Money tips for May: 5 simple hacks to boost your credit score

Money tips for May: 5 simple hacks to boost your credit score


Do you know that your credit score has the power to quietly shape your financial freedom? From personal loan approvals to interest rates and even rental opportunities, many things can be shaped by your current credit score and how you handle your overall credit profile.

As we move towards the new month of May 2026, there is no better time for you to take control of your credit health and make significant changes in your borrowing and debt repayment patterns to holistically boost your credit score.

How can you improve your credit profile?

The good news is that to improve your credit profile, you are not required to make drastic changes. All you have to do is introduce minor adjustments to bring consistency and dedication to your day-to-day credit management.

Sarika Shetty, Co-founder & CEO, RentenPe, elucidates on this aspect. “Your credit score is a reflection of your financial discipline. Pay your bills on time, keep credit utilisation below 30% of your limit, and avoid multiple loan or card applications in a short span. Maintain a healthy mix of credit, and don’t close old accounts hastily. Regularly check your credit report for errors to stay on top of your financial health,” she said.

5 straightforward ways to boost your credit score

  1. Pay your debt on time, every time: It goes without saying that your payment history is the biggest impact factor that influences your credit score. Even a single missed credit card payment or a missed home loan EMI can hurt your overall credit profile. To avoid such a situation, set reminders or automate your bill repayments. Be clear, don’t borrow if you cannot repay.
  2. Always keep your credit utilisation low: When you use less than 30% of your total available credit, it reflects positively on your credit profile. Lending institutions will then see that you are a responsible borrower. For example, if your credit card limit is 1,00,000, ensure you never use more than 25,000. This way, you will never stretch yourself financially and remain in good standing with the lenders.
  3. Limit new credit applications: When you submit a fresh credit card application or a personal loan application, such credit requests generally trigger ‘hard inquiries’ on your credit profile. Too many such inquiries in a short span of time can reduce your credit score, appear on your credit profile and signal financial stress.
  4. Maintain a balanced credit mix: While servicing your pending debt obligations, you should plan borrowing sensibly and maintain a healthy credit mix. This means that a combination of secured loans (such as home loans) and unsecured credit (such as credit cards) can put you in a positive light with the lender, as you demonstrate the ability to handle different kinds of credit responsibly.
  5. Monitor your credit report regularly: Mistakes, omissions and errors in your credit report are more common than you think.

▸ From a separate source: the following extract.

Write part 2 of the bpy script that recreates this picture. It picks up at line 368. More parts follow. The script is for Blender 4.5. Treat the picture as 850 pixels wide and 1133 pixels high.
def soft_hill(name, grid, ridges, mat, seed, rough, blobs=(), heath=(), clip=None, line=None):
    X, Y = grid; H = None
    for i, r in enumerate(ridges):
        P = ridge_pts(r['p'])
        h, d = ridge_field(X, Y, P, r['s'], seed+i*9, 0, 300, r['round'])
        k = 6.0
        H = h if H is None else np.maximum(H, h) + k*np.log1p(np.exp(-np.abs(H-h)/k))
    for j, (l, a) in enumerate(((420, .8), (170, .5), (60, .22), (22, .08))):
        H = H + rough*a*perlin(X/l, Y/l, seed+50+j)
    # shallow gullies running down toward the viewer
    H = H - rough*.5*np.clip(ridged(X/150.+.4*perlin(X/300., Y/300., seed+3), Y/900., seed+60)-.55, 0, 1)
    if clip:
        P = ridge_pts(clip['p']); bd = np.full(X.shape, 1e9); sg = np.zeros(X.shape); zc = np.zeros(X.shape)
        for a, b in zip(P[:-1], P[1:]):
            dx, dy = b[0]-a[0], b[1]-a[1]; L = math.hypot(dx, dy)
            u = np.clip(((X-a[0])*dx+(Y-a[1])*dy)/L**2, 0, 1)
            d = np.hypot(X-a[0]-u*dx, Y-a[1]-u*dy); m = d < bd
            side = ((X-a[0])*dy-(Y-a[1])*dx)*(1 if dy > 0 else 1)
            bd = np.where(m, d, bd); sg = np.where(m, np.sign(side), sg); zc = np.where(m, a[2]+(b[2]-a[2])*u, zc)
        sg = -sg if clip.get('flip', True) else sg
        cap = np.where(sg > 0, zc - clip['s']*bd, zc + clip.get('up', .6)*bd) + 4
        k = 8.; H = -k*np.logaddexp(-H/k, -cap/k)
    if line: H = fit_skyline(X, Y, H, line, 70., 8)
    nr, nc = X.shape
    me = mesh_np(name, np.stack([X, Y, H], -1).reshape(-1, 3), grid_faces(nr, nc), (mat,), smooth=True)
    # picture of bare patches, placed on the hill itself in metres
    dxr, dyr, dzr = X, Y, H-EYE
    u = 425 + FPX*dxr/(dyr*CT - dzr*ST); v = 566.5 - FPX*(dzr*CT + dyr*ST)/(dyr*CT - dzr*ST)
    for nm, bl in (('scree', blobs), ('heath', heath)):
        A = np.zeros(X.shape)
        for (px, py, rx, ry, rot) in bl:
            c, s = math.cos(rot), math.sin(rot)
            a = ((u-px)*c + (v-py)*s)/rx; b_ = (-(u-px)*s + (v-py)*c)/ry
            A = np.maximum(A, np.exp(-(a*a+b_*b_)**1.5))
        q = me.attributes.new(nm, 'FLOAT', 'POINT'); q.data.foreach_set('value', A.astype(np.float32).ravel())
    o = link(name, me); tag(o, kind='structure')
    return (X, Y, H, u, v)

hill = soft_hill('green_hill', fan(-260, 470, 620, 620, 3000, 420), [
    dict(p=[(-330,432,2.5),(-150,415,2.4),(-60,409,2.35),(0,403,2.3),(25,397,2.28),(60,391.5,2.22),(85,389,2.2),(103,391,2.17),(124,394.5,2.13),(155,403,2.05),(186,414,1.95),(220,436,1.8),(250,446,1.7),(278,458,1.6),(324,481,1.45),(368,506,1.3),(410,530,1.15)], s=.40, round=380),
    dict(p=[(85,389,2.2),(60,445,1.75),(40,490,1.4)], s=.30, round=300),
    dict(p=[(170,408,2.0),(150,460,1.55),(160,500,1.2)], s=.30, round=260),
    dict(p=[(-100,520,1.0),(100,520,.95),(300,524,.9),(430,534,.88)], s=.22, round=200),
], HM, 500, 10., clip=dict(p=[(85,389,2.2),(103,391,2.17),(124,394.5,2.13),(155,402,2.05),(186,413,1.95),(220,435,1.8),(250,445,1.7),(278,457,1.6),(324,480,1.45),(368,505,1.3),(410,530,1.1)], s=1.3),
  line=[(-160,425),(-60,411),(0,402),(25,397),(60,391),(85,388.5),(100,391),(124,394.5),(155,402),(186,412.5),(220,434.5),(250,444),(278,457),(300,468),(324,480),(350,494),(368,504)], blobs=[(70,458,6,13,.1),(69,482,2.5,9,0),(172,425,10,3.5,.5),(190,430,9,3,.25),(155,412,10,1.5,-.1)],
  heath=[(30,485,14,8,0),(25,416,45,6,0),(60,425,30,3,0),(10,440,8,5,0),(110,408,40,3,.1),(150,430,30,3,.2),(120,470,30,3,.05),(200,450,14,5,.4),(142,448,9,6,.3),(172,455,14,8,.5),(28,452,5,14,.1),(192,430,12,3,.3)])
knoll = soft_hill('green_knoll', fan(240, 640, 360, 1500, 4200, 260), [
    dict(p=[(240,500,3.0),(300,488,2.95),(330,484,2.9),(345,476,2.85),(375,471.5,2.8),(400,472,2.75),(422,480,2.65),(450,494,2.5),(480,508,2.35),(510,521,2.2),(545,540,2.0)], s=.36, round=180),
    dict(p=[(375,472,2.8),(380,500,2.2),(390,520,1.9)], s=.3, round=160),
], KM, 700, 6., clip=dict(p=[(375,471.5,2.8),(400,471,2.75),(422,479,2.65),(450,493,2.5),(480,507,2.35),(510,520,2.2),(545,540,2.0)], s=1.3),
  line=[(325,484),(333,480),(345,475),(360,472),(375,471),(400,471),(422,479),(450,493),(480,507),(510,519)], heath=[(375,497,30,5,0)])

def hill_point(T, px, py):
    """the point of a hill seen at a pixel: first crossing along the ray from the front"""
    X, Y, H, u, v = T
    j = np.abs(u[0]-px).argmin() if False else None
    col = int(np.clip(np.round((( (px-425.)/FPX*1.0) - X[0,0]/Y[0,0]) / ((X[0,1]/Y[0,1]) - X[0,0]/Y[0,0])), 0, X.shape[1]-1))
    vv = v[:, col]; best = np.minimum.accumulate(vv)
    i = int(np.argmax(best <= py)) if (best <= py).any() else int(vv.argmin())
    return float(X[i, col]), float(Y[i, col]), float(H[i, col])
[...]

Regularly checking and verifying data points helps you spot inaccuracies promptly and take corrective steps quickly. That is why, as a rule, you should diligently monitor your credit report.

Building a solid financial foundation and a strong credit score is not about quick fixes. It is about consistency and discipline. It takes time for responsible credit practices to show.

Still, you can start with the above-discussed simple yet effective steps in May, and you will be setting yourself up for strong financial opportunities ahead. Finally, before you consider borrowing any new debt, sit down with a certified financial advisor, understand the borrowing terms, and apply only after proper due diligence.

Make sure that you never apply for any form of credit based on emotions or in haste; this way, your credit profile will remain healthy, and you will keep your credit score protected from avoidable declines due to debt defaults.